Does a bounded function like this exist?

Question

is it possible to find a function $f$ such that $f \in L^{\infty}(\mathbb{T}^1)$ and $$\sum_{j=0}^{+\infty} \left(\sum_{n \in \mathbb{Z}: 2^j \le |n|<2^{j+1}}|\widehat{f}_{n}|^{2} \right)^{1/2}=+\infty \hspace{0.5cm}\text{?}$$

Answer 1

Consider the products $p_n(x)=\Pi_{j=1}^n(1+i\frac{\cos 4^j x}{j})=1+\sum_{1\le k\le m_n}a_k\cos kx$ where $m_n=4+..+4^n$

Noting that $m_n < 4^{n+1}-4^n-4^{n-1}-...-4$ it follows that when we pass from $p_n$ to $p_{n+1}$ we do not change the $a_k$ from $p_n$ so we have an unambiguous definition of $f(x)=1+\sum_{k \ge 1}a_k\cos kx$ for the infinite product above when $n\to \infty$.

In the same vein note that each $k \ge 1$ with possible non zero coefficient appears only once as a finite combination of the type $4^n \pm 4^{n_1} \pm ...$ with $n>n_1>..$ so in particular $a_{4^n}=i/n, n \ge 1$.
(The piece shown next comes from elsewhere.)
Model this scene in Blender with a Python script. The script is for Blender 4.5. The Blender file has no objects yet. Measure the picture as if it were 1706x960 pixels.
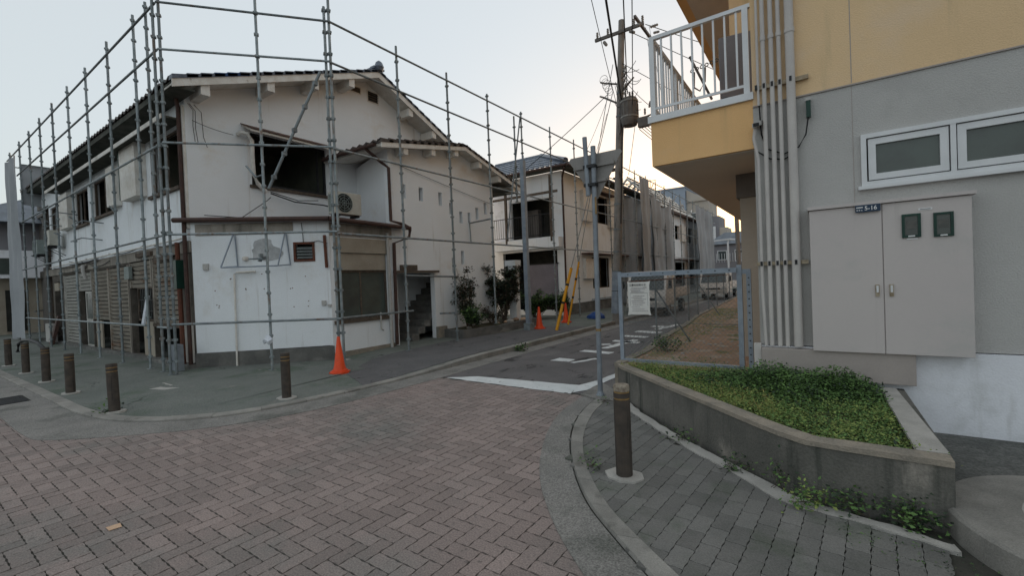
import bpy, bmesh, math, random
import numpy as np
from mathutils import Vector, Matrix
from mathutils.geometry import tessellate_polygon
random.seed(7); rng = np.random.default_rng(7)
S = bpy.context.scene; COL = S.collection
# ------------------------------------------------------------------ camera
FPX, YAW, PITCH, ROLL, EYE = 740.88, math.radians(34.738), math.radians(.8145), math.radians(2.3275), 1.7
fw = Vector((-math.sin(YAW)*math.cos(PITCH), math.cos(YAW)*math.cos(PITCH), -math.sin(PITCH)))
r0 = Vector((math.cos(YAW), math.sin(YAW), 0)); d0 = fw.cross(r0)
rt = math.cos(ROLL)*r0 + math.sin(ROLL)*d0; dn = -math.sin(ROLL)*r0 + math.cos(ROLL)*d0
cam_d = bpy.data.cameras.new('camera'); cam = bpy.data.objects.new('camera', cam_d); COL.objects.link(cam)
cam.matrix_world = Matrix(((rt.x, -dn.x, -fw.x, 0), (rt.y, -dn.y, -fw.y, 0), (rt.z, -dn.z, -fw.z, EYE), (0, 0, 0, 1)))
cam_d.sensor_width = 36; cam_d.lens = FPX/1706*36; cam_d.clip_end = 3000; cam_d.clip_start = .05
S.camera = cam
S.render.resolution_x, S.render.resolution_y = 1024, 577
# ------------------------------------------------------------------ sky, sun, exposure
SUN_EL, SUN_AZ = math.radians(2.2), math.radians(-12)      # azimuth measured clockwise from +Y
w = bpy.data.worlds.new('World'); S.world = w; w.use_nodes = True
nt = w.node_tree; bg = nt.nodes['Background']; sky = nt.nodes.new('ShaderNodeTexSky')
sky.sky_type = 'NISHITA'; sky.sun_disc = False; sky.sun_elevation = SUN_EL; sky.sun_rotation = SUN_AZ
sky.air_density = 1.0; sky.dust_density = 3.5; sky.ozone_density = 2.0; sky.altitude = 0
hz = nt.nodes.new('ShaderNodeMix'); hz.data_type = 'RGBA'; hz.inputs[0].default_value = .62; hz.inputs[7].default_value = (2.28, 2.40, 2.40, 1)   # thin high haze over the clear sky
nt.links.new(sky.outputs[0], hz.inputs[6]); nt.links.new(hz.outputs[2], bg.inputs[0]); bg.inputs[1].default_value = .15
sl = bpy.data.lights.new('sun', 'SUN'); sun = bpy.data.objects.new('sun', sl); COL.objects.link(sun)
sl.energy = 1.2; sl.angle = math.radians(2); sl.color = (1, .72, .45)
sd = Vector((math.sin(SUN_AZ)*math.cos(SUN_EL), math.cos(SUN_AZ)*math.cos(SUN_EL), math.sin(SUN_EL)))
sun.rotation_euler = sd.to_track_quat('Z', 'Y').to_euler()
S.view_settings.view_transform = 'Standard'; S.view_settings.look = 'None'
S.view_settings.exposure = 1.52; S.view_settings.gamma = 1

def proj(p):
    c = Vector(p) - Vector((0, 0, EYE)); z = c.dot(fw)
    return (853+FPX*c.dot(rt)/z, 480+FPX*c.dot(dn)/z, z)
# ------------------------------------------------------------------ materials
def rgb(c): return (c[0], c[1], c[2], 1)
def mat(name, c1, c2=None, scale=3., rough=.85, bump=.15, bscale=60., metal=0., c3=None, s3=(2, 2, 2), t3=(.55, .7), rnd=0., fine=.12,
        spec=.3, c4=None, s4=(9, 9, .5), t4=(.6, .8), bdist=.01, crack=0):
    m = bpy.data.materials.new(name); m.use_nodes = True; t = m.node_tree; N = t.nodes.new; L = t.links.new
    b = t.nodes['Principled BSDF']; b.inputs['Roughness'].default_value = rough; b.inputs['Metallic'].default_value = metal
    b.inputs['Specular IOR Level'].default_value = spec
    geo = N('ShaderNodeNewGeometry')
    def noise(vec_scale, detail=6, rough_=.6):
        mp = N('ShaderNodeMapping'); mp.inputs['Scale'].default_value = vec_scale; L(geo.outputs['Position'], mp.inputs[0])
        n = N('ShaderNodeTexNoise'); n.inputs['Scale'].default_value = 1; n.inputs['Detail'].default_value = detail
        n.inputs['Roughness'].default_value = rough_; L(mp.outputs[0], n.inputs['Vector']); return n.outputs[0]
    def ramp(v, a, b_):
        r = N('ShaderNodeMapRange'); r.inputs[1].default_value = a; r.inputs[2].default_value = b_; L(v, r.inputs[0]); r.interpolation_type = 'SMOOTHSTEP'; return r.outputs[0]
    def mix(f, a, b_):
        x = N('ShaderNodeMix'); x.data_type = 'RGBA'
        L(f, x.inputs[0])
        for i, v in ((6, a), (7, b_)):
            if isinstance(v, tuple): x.inputs[i].default_value = rgb(v)
            else: L(v, x.inputs[i])
        return x.outputs[2]
    c2 = c2 or tuple(x*.8 for x in c1)
    col = mix(ramp(noise((scale,)*3), .3, .7), tuple(c1), tuple(c2))
    if c3: col = mix(ramp(noise(s3, 8, .65), *t3), col, tuple(c3))
    if c4: col = mix(ramp(noise(s4, 5, .6), *t4), col, tuple(c4))
    if crack:
        mp = N('ShaderNodeMapping'); mp.inputs['Scale'].default_value = (crack,)*3; L(geo.outputs['Position'], mp.inputs[0])
        wn_ = N('ShaderNodeTexNoise'); wn_.inputs['Scale'].default_value = 5; wn_.inputs['Detail'].default_value = 8; L(mp.outputs[0], wn_.inputs['Vector'])
        va = N('ShaderNodeVectorMath'); va.operation = 'MULTIPLY_ADD'; va.inputs[1].default_value = (.35,)*3; L(wn_.outputs['Color'], va.inputs[0]); L(mp.outputs[0], va.inputs[2])
        vo = N('ShaderNodeTexVoronoi'); vo.feature = 'DISTANCE_TO_EDGE'; vo.inputs['Scale'].default_value = 1; L(va.outputs[0], vo.inputs['Vector'])
        cr = ramp(vo.outputs['Distance'], .001*crack/.25, .0045*crack/.25); inv_ = N('ShaderNodeMath'); inv_.operation = 'SUBTRACT'; inv_.inputs[0].default_value = 1; L(cr, inv_.inputs[1])
        gate = ramp(noise((.7, .7, .7), 2), .48, .56); mg = N('ShaderNodeMath'); mg.operation = 'MULTIPLY'; L(inv_.outputs[0], mg.inputs[0]); L(gate, mg.inputs[1])
        col = mix(mg.outputs[0], col, tuple(x*.35 for x in c1))
    val = None
    if rnd:
        oi = N('ShaderNodeObjectInfo'); at = N('ShaderNodeAttribute'); at.attribute_name = 'rnd'
        ad = N('ShaderNodeMath'); ad.operation = 'ADD'; L(oi.outputs['Random'], ad.inputs[0]); L(at.outputs['Fac'], ad.inputs[1])
        fr = N('ShaderNodeMath'); fr.operation = 'FRACT'; L(ad.outputs[0], fr.inputs[0])
        r = N('ShaderNodeMapRange'); r.inputs[3].default_value = 1-rnd; r.inputs[4].default_value = 1+rnd; L(fr.outputs[0], r.inputs[0]); val = r.outputs[0]
    fn = noise((bscale,)*3, 4)
    r = N('ShaderNodeMapRange'); r.inputs[1].default_value = .25; r.inputs[2].default_value = .75; r.inputs[3].default_value = 1-fine; r.inputs[4].default_value = 1+fine; L(fn, r.inputs[0])
    f = r.outputs[0]
    if val is not None:
        mm = N('ShaderNodeMath'); mm.operation = 'MULTIPLY'; L(f, mm.inputs[0]); L(val, mm.inputs[1]); f = mm.outputs[0]
    vm = N('ShaderNodeVectorMath'); vm.operation = 'SCALE'; L(col, vm.inputs[0]); L(f, vm.inputs['Scale'])
    L(vm.outputs[0], b.inputs['Base Color'])
    if bump:
        bp = N('ShaderNodeBump'); bp.inputs['Strength'].default_value = bump; bp.inputs['Distance'].default_value = bdist; L(fn, bp.inputs['Height']); L(bp.outputs[0], b.inputs['Normal'])
    return m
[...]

Since $\sum 1/j^2$ finite it is easy to see that $\sum |a_k|^2$ finite so $f$ defines a Fourier series.

Now $|p_n(x)|^2 \le \Pi_{j\ge 1}(1+1/j^2)<\infty$ so the partial sums of $f$ up to index $m_n$ are uniformly bounded, hence by general Fourier theory it follows that $f$ is bounded.

However $|\hat f_{4^n}|=|a_{4^n}/2|=1/(2n), n \ge 1$ so the inner sum in the OP for $j=2n$ is at least $1/(2n)$ so indeed the full sum is infinite.